Black Coal, Thin Ice is one of those movies that absolutely sings during some of its finer moments, replete with beautiful camerawork, unexpected turns of events and a grimly engrossing wintry mood. Unfortunately, the collection of those moments never adds up to anything close to a whole. Oh, there's a beginning, a middle and an end, which gives lie to my previous claim that it felt shown out of order. But key narrative revelations are not properly set up, causing them to arrive abruptly and preventing them from feeling the least bit satisfying. The movie constantly tantalizes and almost never delivers. This grows frustrating the closer you get to the end, and the more certain you are it's never going to pay off.

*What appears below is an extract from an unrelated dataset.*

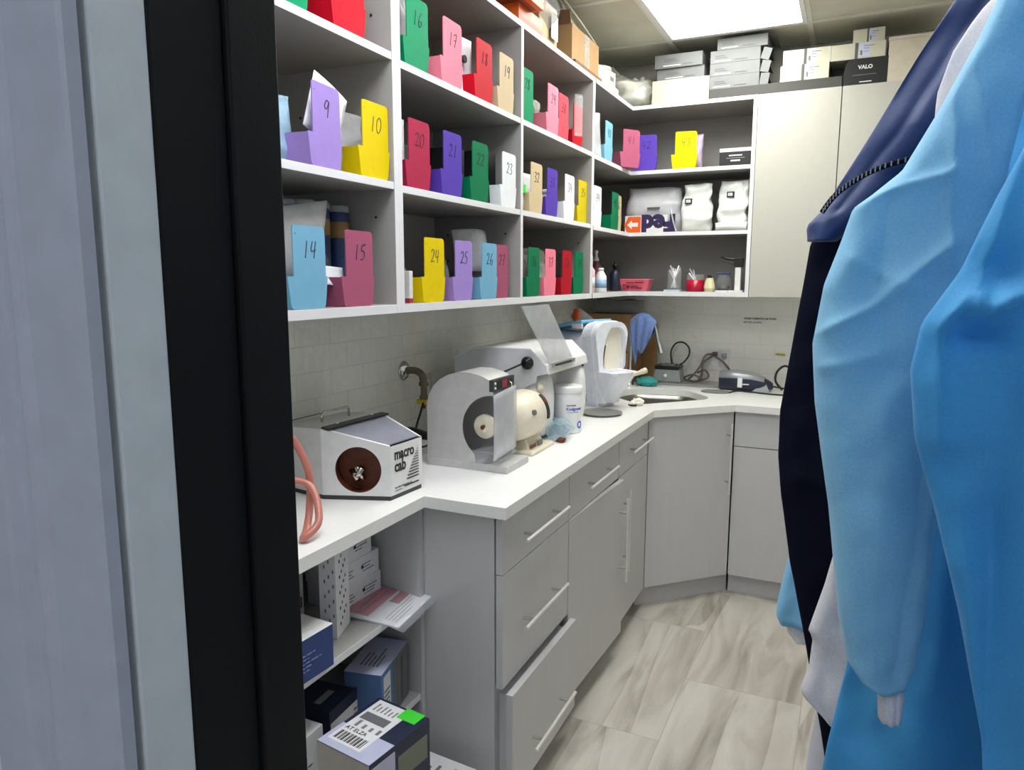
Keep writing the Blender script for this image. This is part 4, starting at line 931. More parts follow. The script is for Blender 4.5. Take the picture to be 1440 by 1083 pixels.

I might be okay with the so-called "narrative chicanery" described in the write-up for this movie on the MIFF website if the movie weren't also dwelling in an area I find distasteful, which is its sexual politics. Some of this may be cultural, but even then it seems a bit morally irresponsible. Namely, most of the men in this movie are lechers. That would be okay, I guess, if this movie were taking a hard feminist tack and trying to put its finger on the vile repugnance of men. That's not what it's doing, though. The men here are almost incidental gropers and other creeps, as the hero himself is seen mistreating no fewer than three different women, including his ex-wife at the very beginning of the movie -- immediately after sleeping with her. This, mind, you is before he has fallen from grace, and things only get arguably worse after that. This is to say nothing of how Gwei's character is the constant object of the lascivious male gaze, resulting in acts of both physical and emotional violence against her, as well as forcing her to pay apparently undeserved consequences for her resistance to that gaze. But less academically, after a while it all just felt too icky to keep countenancing.

I guess you could say I liked the Black Coal part but not so much the Thin Ice part. I'm meaning that metaphorically, of course, but there's a literal application as well. The movie gets all caught up in a thematic tangent involving ice skating, which is probably its least well-fitting of a lot of ill-fitting parts.